Fanwriting Before the Internet

The other day I wrote how happy I was to find a collection of John Bangsund’s fanwriting, and moaned over the superb fan writers who thrived in the age of the mimeograph that have none of their articles online.

I’ve realized since then I oversold the tragic fate of these great fans of the past. They didn’t write blogs, and for the most part their material is unavailable in searchable HTML form, so their work has a low profile. However, a lot of fanzines have been scanned in and posted online. All that needs to be done is to give people a reason to want to read them. The PDF versions may lack the scent and feel of disintegrating Twiltone paper, but is that a bad thing?

Quite a few of Wilson “Bob” Tucker’s fanzines can be accessed. For example, 46 of the 67 paper issues of Le Zombie, and the five issues of e-Zombie are at the Midamericon site. And there are even more on FANAC.org.

The FANAC.org Classic Fanzines site has many zines by top fanwriters of the past. The Walt Willis, Chuck Harris, et al, issues of the immortal Hyphen are there, as well as Lee Hoffman’s Quandry, and Terry Carr and Ron Ellik’s BNF of IZ.

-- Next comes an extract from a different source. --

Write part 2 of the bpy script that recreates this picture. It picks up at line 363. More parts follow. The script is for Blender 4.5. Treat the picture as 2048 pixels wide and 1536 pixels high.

Also, an entire area within the site is devoted to The Enchanted Duplicator by Walt Willis and Bob Shaw. The introductory page includes Willis’ revelation that the portions specifically written by Bob Shaw are most of Chapters 5 and 6, part of Chapter 7, and the first paragraph of Chapter 17.

Update 8/1/2008: Removed Bangsund ASFR link, which only leads to a list of issues. 

2 thoughts on “Fanwriting Before the Internet

  1. Mike: Unless I’m being dense, that site only has an issue list for ASFR with publication dates and page counts. There aren’t any copies of the actual fanzines. — Mark

  2. Nope, my fault. I should have clicked all the links I copied. I’ll remove that one from the article.